Thinking is not an automatic process. A man can choose to think or to let his mind stagnate, or he can choose actively to turn against his intelligence, to evade his knowledge, to subvert his reason. If he refuses to think, he courts disaster: he cannot with impunity reject his means of perceiving reality.

Rand is more than relevant. Think about this excerpt from Rand’s writing within the context of trading. Are not blindly following your broker’s opinions, listening to David Faber, chatting at Motley Fool, griping at RagingBull.com, trading RSI or watching support/resistance levels all actions demonstrating your choice not to think? Aren’t you allowing your mind to stagnate by evading the pure reality by relying on others to think for you and distort it? Following the hollow messages of other so called experts of trading courts disaster. We are sure all readers know at least one person who went bankrupt in the market by refusing to think for himself.

Trading is a zero-sum game. It’s you against the world. It’s not you and your friend or you and your broker fighting together. You are left to objectively use your mind to determine the best course of action in order pull a profit from the other traders in the world who are competing with you at the game. You must dig deep to understand why one course of action is better than another and avoid decision making based on fear. Pure fear is why the Nasdaq rose so far and plunged so low. And those who controlled their fear with confidence in themselves and their decision-making made a killing.

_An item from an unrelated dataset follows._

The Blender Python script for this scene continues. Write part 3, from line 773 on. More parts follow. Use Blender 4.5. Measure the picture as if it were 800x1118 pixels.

Why the WSJ Poked Fun and Why It Missed the Point

The Journal’s mockery of Trout for following Rand’s philosophical tenets is revealing in what it assumes: that a serious financial professional who has produced exceptional returns should not take philosophical frameworks seriously, and that Rand specifically is an embarrassing intellectual affiliation. The mockery tells you more about the Journal’s editorial culture than about Trout’s thinking. Trout was one of the most successful traders of his era. The philosophical grounding that supported his discipline and his confidence in independent thought over consensus following contributed to that success.

Galt’s argument is that thinking is not automatic and that the refusal to think courts disaster. The broker who provides opinions, the commentator who provides market color, the chat board that provides tips, all of these are substitutes for thought. They are not supplementary information sources. They are replacements for the analytical process that a trader must perform independently. The trader who accepts a broker’s recommendation without understanding the entry, exit, position sizing, and expected value framework is not supplementing their thinking with better information. They are outsourcing their thinking entirely to someone whose financial interests are not aligned with theirs.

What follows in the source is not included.